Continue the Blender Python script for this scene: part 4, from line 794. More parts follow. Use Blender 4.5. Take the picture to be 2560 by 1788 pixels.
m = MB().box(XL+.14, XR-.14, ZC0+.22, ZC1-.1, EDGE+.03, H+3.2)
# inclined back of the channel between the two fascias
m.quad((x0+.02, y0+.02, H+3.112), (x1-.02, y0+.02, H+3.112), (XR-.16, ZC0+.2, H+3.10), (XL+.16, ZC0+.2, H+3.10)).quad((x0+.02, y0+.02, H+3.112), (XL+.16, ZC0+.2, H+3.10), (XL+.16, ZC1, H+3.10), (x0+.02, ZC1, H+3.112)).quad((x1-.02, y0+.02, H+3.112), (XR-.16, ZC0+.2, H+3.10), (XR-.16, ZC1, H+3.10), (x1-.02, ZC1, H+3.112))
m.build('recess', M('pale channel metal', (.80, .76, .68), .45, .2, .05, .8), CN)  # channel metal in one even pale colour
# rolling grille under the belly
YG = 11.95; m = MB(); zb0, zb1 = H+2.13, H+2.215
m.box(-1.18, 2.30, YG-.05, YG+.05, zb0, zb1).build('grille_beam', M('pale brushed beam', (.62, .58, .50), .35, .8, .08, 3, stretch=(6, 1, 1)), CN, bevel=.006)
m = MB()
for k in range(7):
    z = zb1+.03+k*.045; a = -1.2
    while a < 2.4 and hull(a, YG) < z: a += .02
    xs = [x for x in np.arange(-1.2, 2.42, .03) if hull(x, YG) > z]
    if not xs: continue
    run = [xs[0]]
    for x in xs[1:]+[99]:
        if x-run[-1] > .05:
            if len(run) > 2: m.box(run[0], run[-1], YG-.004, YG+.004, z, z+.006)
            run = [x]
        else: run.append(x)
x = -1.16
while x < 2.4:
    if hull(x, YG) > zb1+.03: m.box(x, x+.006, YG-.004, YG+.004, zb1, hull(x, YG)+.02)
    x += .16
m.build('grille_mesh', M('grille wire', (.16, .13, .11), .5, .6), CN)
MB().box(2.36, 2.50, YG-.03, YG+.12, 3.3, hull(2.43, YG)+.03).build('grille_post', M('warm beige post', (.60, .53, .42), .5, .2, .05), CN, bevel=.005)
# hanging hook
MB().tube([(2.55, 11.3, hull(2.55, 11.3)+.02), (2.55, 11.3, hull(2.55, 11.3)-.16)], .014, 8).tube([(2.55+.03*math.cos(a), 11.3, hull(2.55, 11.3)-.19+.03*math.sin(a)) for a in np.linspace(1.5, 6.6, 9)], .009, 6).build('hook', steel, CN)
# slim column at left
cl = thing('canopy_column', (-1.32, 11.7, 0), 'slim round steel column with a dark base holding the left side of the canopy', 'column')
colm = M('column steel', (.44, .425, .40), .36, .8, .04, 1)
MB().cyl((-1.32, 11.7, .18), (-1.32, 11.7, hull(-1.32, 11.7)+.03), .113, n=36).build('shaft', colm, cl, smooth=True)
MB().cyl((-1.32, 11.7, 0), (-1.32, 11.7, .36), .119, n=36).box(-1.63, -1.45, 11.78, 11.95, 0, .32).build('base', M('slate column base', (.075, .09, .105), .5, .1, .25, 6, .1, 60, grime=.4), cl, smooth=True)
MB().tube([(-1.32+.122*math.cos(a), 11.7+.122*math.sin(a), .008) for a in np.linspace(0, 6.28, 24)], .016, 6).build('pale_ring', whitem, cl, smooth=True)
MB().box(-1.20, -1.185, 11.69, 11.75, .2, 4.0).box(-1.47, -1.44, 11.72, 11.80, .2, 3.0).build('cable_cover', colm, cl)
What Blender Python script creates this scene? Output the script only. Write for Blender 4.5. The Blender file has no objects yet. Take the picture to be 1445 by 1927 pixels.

> **Work to complete**
Write out every entry verbatim.

> **Task response**
Continue the Blender Python script for this scene: part 4, from line 794. More parts follow. Use Blender 4.5. Take the picture to be 2560 by 1788 pixels.
m = MB().box(XL+.14, XR-.14, ZC0+.22, ZC1-.1, EDGE+.03, H+3.2)
# inclined back of the channel between the two fascias
m.quad((x0+.02, y0+.02, H+3.112), (x1-.02, y0+.02, H+3.112), (XR-.16, ZC0+.2, H+3.10), (XL+.16, ZC0+.2, H+3.10)).quad((x0+.02, y0+.02, H+3.112), (XL+.16, ZC0+.2, H+3.10), (XL+.16, ZC1, H+3.10), (x0+.02, ZC1, H+3.112)).quad((x1-.02, y0+.02, H+3.112), (XR-.16, ZC0+.2, H+3.10), (XR-.16, ZC1, H+3.10), (x1-.02, ZC1, H+3.112))
m.build('recess', M('pale channel metal', (.80, .76, .68), .45, .2, .05, .8), CN)  # channel metal in one even pale colour
# rolling grille under the belly
YG = 11.95; m = MB(); zb0, zb1 = H+2.13, H+2.215
m.box(-1.18, 2.30, YG-.05, YG+.05, zb0, zb1).build('grille_beam', M('pale brushed beam', (.62, .58, .50), .35, .8, .08, 3, stretch=(6, 1, 1)), CN, bevel=.006)
m = MB()
for k in range(7):
    z = zb1+.03+k*.045; a = -1.2
    while a < 2.4 and hull(a, YG) < z: a += .02
    xs = [x for x in np.arange(-1.2, 2.42, .03) if hull(x, YG) > z]
    if not xs: continue
    run = [xs[0]]
    for x in xs[1:]+[99]:
        if x-run[-1] > .05:
            if len(run) > 2: m.box(run[0], run[-1], YG-.004, YG+.004, z, z+.006)
            run = [x]
        else: run.append(x)
x = -1.16
while x < 2.4:
    if hull(x, YG) > zb1+.03: m.box(x, x+.006, YG-.004, YG+.004, zb1, hull(x, YG)+.02)
    x += .16
m.build('grille_mesh', M('grille wire', (.16, .13, .11), .5, .6), CN)
MB().box(2.36, 2.50, YG-.03, YG+.12, 3.3, hull(2.43, YG)+.03).build('grille_post', M('warm beige post', (.60, .53, .42), .5, .2, .05), CN, bevel=.005)
# hanging hook
MB().tube([(2.55, 11.3, hull(2.55, 11.3)+.02), (2.55, 11.3, hull(2.55, 11.3)-.16)], .014, 8).tube([(2.55+.03*math.cos(a), 11.3, hull(2.55, 11.3)-.19+.03*math.sin(a)) for a in np.linspace(1.5, 6.6, 9)], .009, 6).build('hook', steel, CN)
# slim column at left
cl = thing('canopy_column', (-1.32, 11.7, 0), 'slim round steel column with a dark base holding the left side of the canopy', 'column')
colm = M('column steel', (.44, .425, .40), .36, .8, .04, 1)
MB().cyl((-1.32, 11.7, .18), (-1.32, 11.7, hull(-1.32, 11.7)+.03), .113, n=36).build('shaft', colm, cl, smooth=True)
MB().cyl((-1.32, 11.7, 0), (-1.32, 11.7, .36), .119, n=36).box(-1.63, -1.45, 11.78, 11.95, 0, .32).build('base', M('slate column base', (.075, .09, .105), .5, .1, .25, 6, .1, 60, grime=.4), cl, smooth=True)
MB().tube([(-1.32+.122*math.cos(a), 11.7+.122*math.sin(a), .008) for a in np.linspace(0, 6.28, 24)], .016, 6).build('pale_ring', whitem, cl, smooth=True)
MB().box(-1.20, -1.185, 11.69, 11.75, .2, 4.0).box(-1.47, -1.44, 11.72, 11.80, .2, 3.0).build('cable_cover', colm, cl)
What Blender Python script creates this scene? Output the script only. Write for Blender 4.5. The Blender file has no objects yet. Take the picture to be 1445 by 1927 pixels.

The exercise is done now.